Winterson was educated at St. Catherine’s College, Oxford, and held various jobs while working on her writing. Her first novel, Oranges Are Not the Only Fruit (1985), won a Whitbread Award as that year’s best first novel. It concerns the relationship between a young lesbian and her adoptive mother, a religious fanatic. The Passion (1987), her second work, is a picaresque historical novel that chronicles the adventures of Villanelle, an enslaved Venetian woman who is rescued by Henri, a cook from Napoleon’s army. Attempting to reach Venice, the two travel through Russia in winter.

Winterson’s subsequent novels included Sexing the Cherry (1989); Written on the Body (1992); Art and Lies (1994), about dehumanization and the absence of love in society; Gut Symmetries (1997); and The PowerBook (2000). She later published Lighthousekeeping (2004), an exploration of the nature of storytelling told through the tale of an orphaned girl sent to live in a Scottish lighthouse; The Stone Gods (2007), a foray into science fiction; and The Daylight Gate (2012), set amid witch trials in 17th-century Lancashire.

The Gap of Time (2015) is a modernized retelling of William Shakespeare’s The Winter’s Tale. It was part of a project initiated by Hogarth, an imprint of the Crown Publishing Group, in which various authors reworked a play by Shakespeare to honour the 400th anniversary of the dramatist’s death. Winterson’s later novels included Frankissstein: A Love Story (2019), which was inspired by Mary Wollstonecraft Shelley’s Frankenstein and was long-listed for the Booker Prize.
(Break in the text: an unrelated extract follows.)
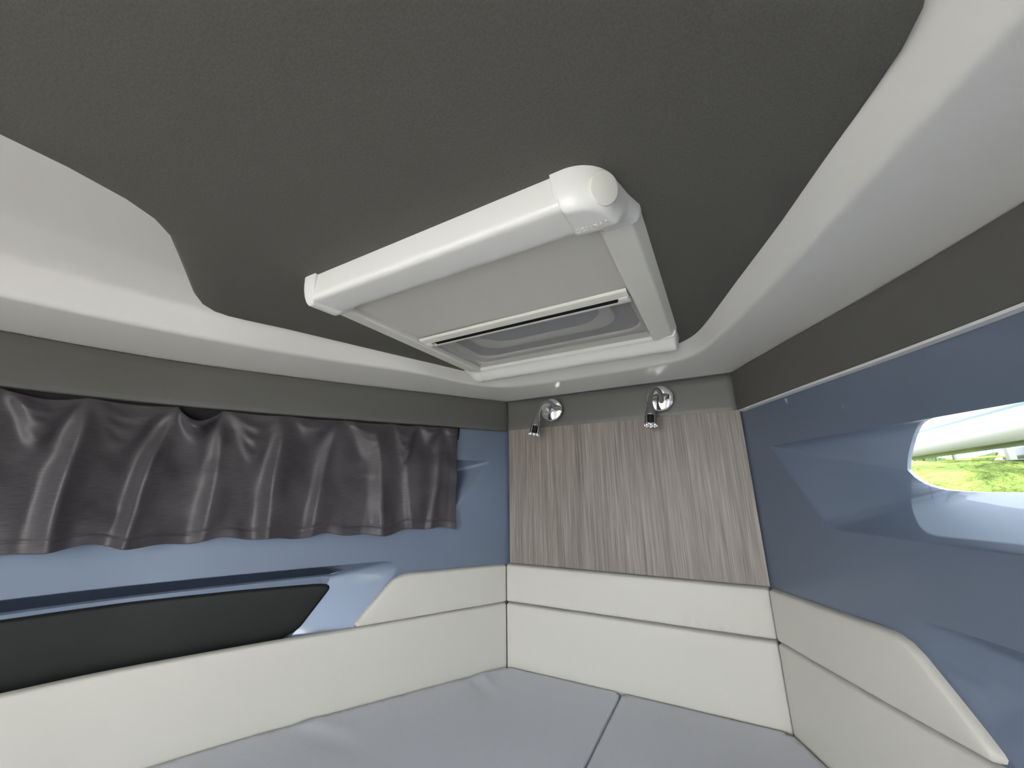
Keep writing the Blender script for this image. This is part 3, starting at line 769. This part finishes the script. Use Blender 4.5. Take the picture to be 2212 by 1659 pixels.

Art Objects: Essays on Ecstasy and Effrontery—which covers various topics such as Gertrude Stein, modern literature, and lesbianism—was published in 1995. Winterson produced a collection of short stories, The World and Other Places (1998); the vivid memoir Why Be Happy When You Could Be Normal? (2011); and several children’s books and screenplays for television. She was named an Officer of the Order of the British Empire (OBE) in 2006.